* David Fahrenthold and Jonathan O’Connell report that the president has finally come clean about the hush money he paid to Stormy Daniels:
In new financial disclosure documents, President Trump reported reimbursing his personal attorney, Michael Cohen, for an expenditure over $100,000 last year — an apparent reference to the $130,000 that Cohen paid to ensure the silence of an adult-film actress who claimed she’d had an affair with Trump.

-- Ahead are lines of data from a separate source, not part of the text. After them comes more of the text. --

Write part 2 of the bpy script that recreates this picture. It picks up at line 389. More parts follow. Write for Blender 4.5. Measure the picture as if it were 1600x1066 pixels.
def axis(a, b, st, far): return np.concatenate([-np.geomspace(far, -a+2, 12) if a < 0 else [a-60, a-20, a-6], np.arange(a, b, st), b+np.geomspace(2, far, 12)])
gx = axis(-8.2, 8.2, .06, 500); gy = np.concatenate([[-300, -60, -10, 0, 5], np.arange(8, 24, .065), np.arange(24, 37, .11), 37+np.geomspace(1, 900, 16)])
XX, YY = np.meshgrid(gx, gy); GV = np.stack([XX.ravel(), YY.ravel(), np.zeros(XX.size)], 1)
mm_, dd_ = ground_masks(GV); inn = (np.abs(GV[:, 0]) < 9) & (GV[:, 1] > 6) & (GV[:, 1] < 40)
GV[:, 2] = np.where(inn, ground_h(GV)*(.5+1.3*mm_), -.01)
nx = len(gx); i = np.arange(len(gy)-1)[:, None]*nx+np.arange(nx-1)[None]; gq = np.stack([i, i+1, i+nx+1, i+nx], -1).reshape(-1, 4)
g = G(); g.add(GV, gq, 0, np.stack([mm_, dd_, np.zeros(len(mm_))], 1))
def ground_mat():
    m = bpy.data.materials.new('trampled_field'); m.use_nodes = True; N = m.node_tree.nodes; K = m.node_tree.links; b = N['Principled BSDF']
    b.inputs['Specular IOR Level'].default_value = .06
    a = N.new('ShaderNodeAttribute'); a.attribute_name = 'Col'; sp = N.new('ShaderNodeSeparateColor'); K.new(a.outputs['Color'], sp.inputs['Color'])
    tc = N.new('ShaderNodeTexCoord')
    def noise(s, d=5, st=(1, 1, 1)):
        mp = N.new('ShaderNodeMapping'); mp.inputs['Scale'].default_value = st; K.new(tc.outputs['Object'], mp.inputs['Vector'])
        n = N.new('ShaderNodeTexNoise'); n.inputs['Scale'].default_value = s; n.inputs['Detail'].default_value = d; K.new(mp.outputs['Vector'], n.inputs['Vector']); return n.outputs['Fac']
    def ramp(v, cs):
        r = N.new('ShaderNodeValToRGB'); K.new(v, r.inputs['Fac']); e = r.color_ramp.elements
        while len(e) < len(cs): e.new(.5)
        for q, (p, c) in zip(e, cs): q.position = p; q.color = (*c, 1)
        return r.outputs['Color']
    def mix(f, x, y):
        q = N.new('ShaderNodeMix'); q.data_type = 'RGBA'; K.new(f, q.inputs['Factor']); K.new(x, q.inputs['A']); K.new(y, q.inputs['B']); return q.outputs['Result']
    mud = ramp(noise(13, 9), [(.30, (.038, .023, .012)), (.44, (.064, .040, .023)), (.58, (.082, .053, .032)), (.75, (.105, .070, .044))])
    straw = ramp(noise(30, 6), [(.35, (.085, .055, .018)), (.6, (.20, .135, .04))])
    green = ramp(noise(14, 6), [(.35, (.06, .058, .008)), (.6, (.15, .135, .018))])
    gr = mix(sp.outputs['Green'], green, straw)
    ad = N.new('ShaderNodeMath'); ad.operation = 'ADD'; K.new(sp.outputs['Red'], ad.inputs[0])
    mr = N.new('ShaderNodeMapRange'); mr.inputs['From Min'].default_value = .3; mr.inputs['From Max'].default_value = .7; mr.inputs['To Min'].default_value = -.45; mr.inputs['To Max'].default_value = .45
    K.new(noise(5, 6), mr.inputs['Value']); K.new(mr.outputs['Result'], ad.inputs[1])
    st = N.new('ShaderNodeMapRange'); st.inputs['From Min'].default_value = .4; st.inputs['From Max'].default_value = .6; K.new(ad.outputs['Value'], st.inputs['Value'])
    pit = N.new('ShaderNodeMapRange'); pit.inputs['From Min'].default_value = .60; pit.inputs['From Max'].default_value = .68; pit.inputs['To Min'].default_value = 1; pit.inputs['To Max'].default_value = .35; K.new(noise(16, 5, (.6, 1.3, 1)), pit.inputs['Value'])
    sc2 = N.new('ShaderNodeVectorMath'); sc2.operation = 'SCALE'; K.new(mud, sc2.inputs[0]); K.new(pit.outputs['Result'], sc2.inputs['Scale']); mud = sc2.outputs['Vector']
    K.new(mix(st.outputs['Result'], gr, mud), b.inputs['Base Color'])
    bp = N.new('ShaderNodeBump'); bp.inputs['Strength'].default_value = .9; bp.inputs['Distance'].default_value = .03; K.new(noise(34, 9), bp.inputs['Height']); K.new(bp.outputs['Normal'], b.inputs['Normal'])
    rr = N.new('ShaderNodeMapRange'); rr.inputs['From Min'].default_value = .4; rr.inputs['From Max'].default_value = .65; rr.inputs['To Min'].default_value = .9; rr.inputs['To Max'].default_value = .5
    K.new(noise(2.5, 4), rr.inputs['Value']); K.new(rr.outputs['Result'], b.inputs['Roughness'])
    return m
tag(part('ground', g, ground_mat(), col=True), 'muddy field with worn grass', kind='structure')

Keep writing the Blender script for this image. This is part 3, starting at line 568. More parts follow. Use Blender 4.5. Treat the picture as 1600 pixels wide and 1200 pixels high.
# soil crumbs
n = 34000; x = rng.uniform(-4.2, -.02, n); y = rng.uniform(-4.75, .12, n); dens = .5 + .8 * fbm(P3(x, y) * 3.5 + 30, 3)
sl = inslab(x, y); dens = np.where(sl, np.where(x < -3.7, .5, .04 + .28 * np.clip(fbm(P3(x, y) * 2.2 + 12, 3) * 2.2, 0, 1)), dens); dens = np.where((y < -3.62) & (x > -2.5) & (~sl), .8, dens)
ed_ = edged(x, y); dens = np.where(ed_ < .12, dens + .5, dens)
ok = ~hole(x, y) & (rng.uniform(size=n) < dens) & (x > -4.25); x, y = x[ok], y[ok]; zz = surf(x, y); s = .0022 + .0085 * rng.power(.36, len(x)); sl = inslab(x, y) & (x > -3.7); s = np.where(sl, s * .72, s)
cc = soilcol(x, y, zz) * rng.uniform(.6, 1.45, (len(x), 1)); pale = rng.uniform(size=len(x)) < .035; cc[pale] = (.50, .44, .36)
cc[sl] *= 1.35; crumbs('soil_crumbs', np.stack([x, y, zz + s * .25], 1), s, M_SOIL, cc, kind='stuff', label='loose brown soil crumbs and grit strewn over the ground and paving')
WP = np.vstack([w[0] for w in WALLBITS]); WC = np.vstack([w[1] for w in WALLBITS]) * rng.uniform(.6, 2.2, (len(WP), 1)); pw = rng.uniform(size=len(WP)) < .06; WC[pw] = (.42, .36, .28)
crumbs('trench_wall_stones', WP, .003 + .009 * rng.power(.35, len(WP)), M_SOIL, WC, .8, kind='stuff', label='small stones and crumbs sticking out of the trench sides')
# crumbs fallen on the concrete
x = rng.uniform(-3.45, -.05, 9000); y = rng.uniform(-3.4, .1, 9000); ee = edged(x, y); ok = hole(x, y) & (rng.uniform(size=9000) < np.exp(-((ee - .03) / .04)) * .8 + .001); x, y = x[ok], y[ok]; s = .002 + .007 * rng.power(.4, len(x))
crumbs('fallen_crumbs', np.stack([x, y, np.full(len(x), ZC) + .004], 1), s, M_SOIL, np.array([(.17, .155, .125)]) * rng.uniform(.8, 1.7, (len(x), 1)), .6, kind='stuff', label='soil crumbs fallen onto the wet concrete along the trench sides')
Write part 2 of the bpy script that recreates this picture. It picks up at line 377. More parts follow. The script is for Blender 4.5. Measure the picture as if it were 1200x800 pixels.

“In 2016 expenses were incurred by one of Donald J. Trump’s attorneys, Michael Cohen,” Trump reported in a footnote of his official Personal Financial Disclosure report, required of top federal officials. “Mr. Cohen sought reimbursement of those expenses and Mr. Trump fully reimbursed Mr. Cohen in 2017. The category of value would be $100,001 — $250,000 and the interest rate would be zero.”
That statement was included on the 45th page of a 92-page disclosure.
Earlier this year, Trump told reporters on Air Force One that he had not known about Cohen’s payment to Daniels.
That means that he lied about it. And does anyone think that if it hadn’t come out in the press that he would have filled out that form accurately?
* Karoun Demirjian reports that the Senate Intelligence Committee has a grasp of the obvious:
The Senate Intelligence Committee has determined the U.S. intelligence community was correct in assessing Russia interfered in the 2016 presidential election with the aim of helping then-candidate Donald Trump, contradicting findings House Republicans reached last month.
“We see no reason to dispute the [intelligence community’s] conclusions,” the committee’s chairman, Sen. Richard Burr (R-N.C.), said Wednesday in a joint statement with its vice chair, Sen. Mark R. Warner (D-Va.), who added: “Our staff concluded that the … conclusions were accurate and on point. The Russian effort was extensive, sophisticated, and ordered by President Putin himself for the purpose of helping Donald Trump and hurting Hillary Clinton.”
This marks the second of four interim findings the intelligence committee has said it will disclose before tackling the more consequential question of whether Trump and his associates colluded with Russia to influence the election’s outcome, allegations the president has denied and sought to discredit. The committee, which earlier this month released related findings on election security, is expected to publish a comprehensive final report this fall.
This is in contrast to the House Intelligence Committee under Devin Nunes, which found that the Trump campaign did nothing wrong, Putin didn’t even know we were having an election, and when Trump walks in the room your heart just flutters like a hummingbird’s wings because he’s so damn handsome.
* Another fun part of the Senate Intelligence Committee report: “The Committee has obtained a number of documents that suggest the Kremlin used the National Rifle Association as a means of accessing and assisting Mr. Trump and his campaign.”
* Amanda Marcotte says it isn’t just Flint; contaminated water is everywhere in America.